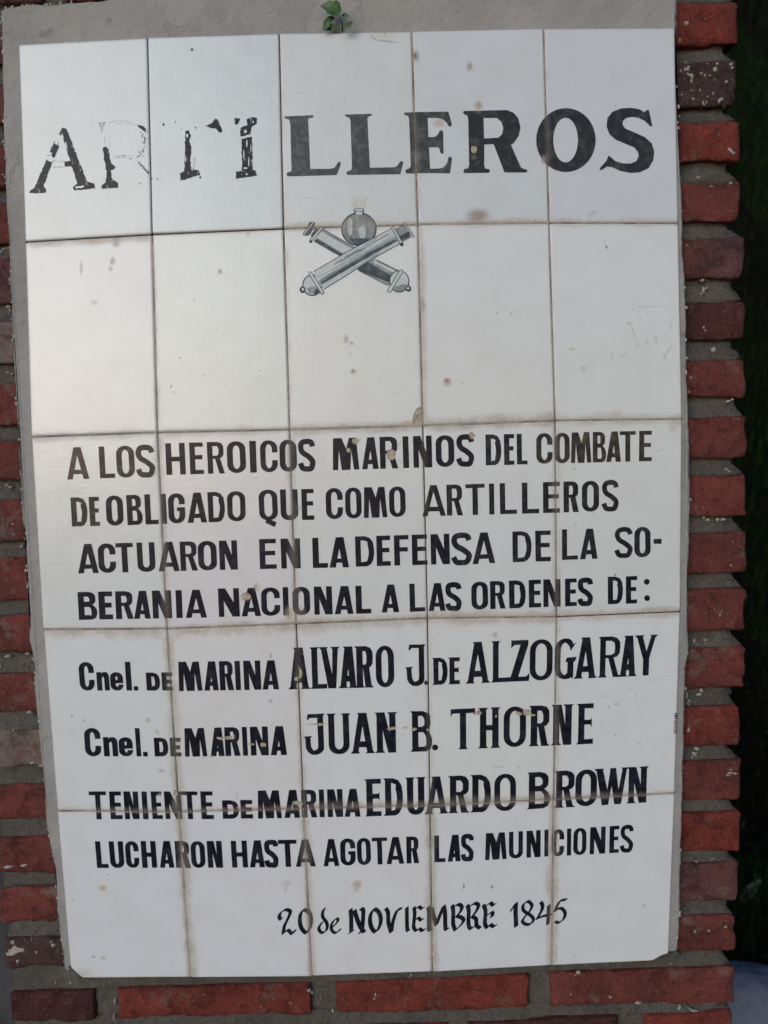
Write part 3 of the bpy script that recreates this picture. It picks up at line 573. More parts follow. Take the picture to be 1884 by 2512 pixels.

= = =

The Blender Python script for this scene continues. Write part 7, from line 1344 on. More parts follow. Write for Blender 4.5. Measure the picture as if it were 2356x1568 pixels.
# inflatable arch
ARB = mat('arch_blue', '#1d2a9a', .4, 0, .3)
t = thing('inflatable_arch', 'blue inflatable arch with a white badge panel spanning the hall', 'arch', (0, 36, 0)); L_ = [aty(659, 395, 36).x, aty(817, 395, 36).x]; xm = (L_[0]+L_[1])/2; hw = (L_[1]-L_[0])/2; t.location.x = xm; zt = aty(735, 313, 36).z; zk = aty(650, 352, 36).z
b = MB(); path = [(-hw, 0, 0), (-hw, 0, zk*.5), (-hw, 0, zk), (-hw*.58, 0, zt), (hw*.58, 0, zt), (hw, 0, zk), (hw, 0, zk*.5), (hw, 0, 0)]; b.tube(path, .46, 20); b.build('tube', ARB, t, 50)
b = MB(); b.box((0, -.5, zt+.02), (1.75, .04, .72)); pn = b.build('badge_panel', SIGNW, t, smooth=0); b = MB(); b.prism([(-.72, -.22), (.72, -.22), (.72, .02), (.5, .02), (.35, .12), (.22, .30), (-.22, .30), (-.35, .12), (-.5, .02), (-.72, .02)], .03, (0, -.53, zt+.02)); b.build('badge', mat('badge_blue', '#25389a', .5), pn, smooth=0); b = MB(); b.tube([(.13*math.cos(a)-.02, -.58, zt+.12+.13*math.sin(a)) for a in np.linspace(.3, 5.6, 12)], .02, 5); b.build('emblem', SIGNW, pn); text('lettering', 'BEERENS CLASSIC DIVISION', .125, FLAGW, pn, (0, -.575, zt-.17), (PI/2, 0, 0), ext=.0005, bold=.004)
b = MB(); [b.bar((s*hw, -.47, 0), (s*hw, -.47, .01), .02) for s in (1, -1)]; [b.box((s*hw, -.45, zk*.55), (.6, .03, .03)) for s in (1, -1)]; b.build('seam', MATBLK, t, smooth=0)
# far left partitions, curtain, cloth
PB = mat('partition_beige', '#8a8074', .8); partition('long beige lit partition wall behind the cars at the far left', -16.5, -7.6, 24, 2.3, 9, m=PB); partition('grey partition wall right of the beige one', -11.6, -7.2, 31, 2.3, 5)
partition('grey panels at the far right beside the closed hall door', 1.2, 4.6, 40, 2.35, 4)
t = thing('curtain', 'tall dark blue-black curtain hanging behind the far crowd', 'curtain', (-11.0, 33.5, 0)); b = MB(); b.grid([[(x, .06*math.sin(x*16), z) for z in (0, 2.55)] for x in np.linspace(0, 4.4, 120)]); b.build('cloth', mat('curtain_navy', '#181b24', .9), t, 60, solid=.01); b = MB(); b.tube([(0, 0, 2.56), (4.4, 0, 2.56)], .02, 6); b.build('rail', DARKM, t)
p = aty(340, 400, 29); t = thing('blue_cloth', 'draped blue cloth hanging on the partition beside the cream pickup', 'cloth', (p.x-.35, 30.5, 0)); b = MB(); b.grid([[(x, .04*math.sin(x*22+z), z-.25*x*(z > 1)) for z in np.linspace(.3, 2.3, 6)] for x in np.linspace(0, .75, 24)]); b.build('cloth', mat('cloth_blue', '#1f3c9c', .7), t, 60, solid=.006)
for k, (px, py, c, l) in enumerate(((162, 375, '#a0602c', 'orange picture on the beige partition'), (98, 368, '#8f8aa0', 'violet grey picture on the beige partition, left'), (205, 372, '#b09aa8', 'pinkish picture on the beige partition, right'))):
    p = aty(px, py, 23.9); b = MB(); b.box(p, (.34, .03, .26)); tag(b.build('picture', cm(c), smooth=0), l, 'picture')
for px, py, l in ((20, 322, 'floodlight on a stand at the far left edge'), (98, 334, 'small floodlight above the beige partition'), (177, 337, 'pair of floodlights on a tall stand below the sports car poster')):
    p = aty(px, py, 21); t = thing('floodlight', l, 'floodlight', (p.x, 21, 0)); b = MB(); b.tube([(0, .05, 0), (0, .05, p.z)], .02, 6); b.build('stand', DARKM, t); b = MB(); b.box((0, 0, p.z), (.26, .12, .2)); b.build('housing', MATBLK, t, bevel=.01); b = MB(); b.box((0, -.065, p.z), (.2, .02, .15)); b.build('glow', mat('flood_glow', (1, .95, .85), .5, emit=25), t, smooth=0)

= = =

#### [Instruction]
Reply with only the number of lines in the entries that contain the word "follow".

#### [Solution for this exercise]
2